Jackson Jambalaya is the home of Trollfest '07. Catch this great event which promises to leave NE Jackson & Fondren in flames. Sonjay Poontang and his band headline the night with a special steel cage, no time limit "loser must leave town" bout between Alan Lange and "Big Cat"Donna Ladd following afterwards. Kamikaze will perform his new song F*** Bush, he's still a _____. Did I mention there was no referee? Dr. Heddy Matthias and Lori Gregory will face off in the undercard dueling with dangling participles and other um, devices. Robbie Bell will perform Her two latest songs: My Best Friends are in the Media and Mama's, Don't Let Your Babies Grow up to be George Bell. Sid Salter of The Clarion-Ledger will host "Pin the Tail on the Trial Lawyer", sponsored by State Farm.

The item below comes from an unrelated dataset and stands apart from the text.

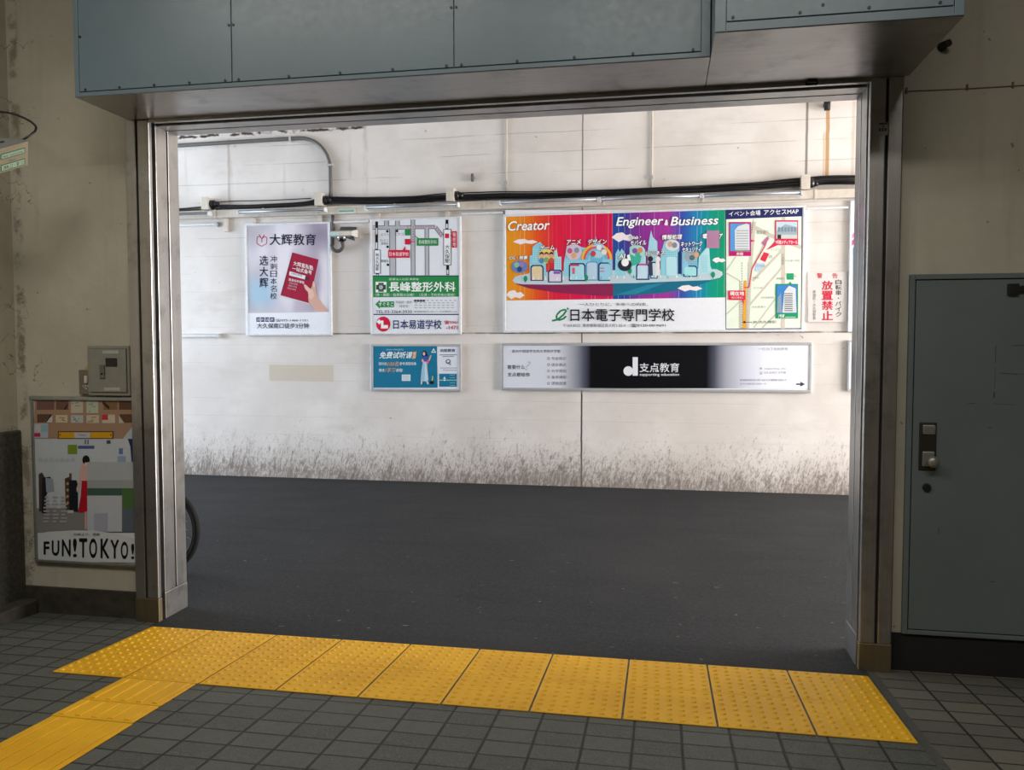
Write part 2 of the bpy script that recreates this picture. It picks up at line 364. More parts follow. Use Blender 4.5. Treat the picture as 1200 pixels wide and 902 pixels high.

There will be a hugging booth where in exchange for your young son, Frank Melton will give you a loooong hug. Trollfest will have a dunking booth where Muhammed the terrorist will curse you to Allah as you try to hit a target that will drop him into a vat of pig grease. However, in the true spirit of Separate But Equal, Don Imus and someone from NE Jackson will also sit in the dunking booth for an equal amount of time. Tom Head will give a reading for two hours on why he can't figure out who the hell he is. Cliff Cargill will give lessons with his .80 caliber desert eagle, using Frank Melton photos as targets. Tackleberry will be on hand for an autograph session. KIM Waaaaaade will be passing out free titles and deeds to crackhouses formerly owned by The Wood Street Players.

If you get tired come relax at the Fox News Tent. To gain admittance to the VIP section, bring either your Republican Party ID card or a Rebel Flag. Bringing both will entitle you to free drinks.Get your tickets now. Since this is an event for trolls, no ID is required, just bring the hate. Bring the family, Trollfest '07 is for EVERYONE!!!

This is definitely a Beaver production.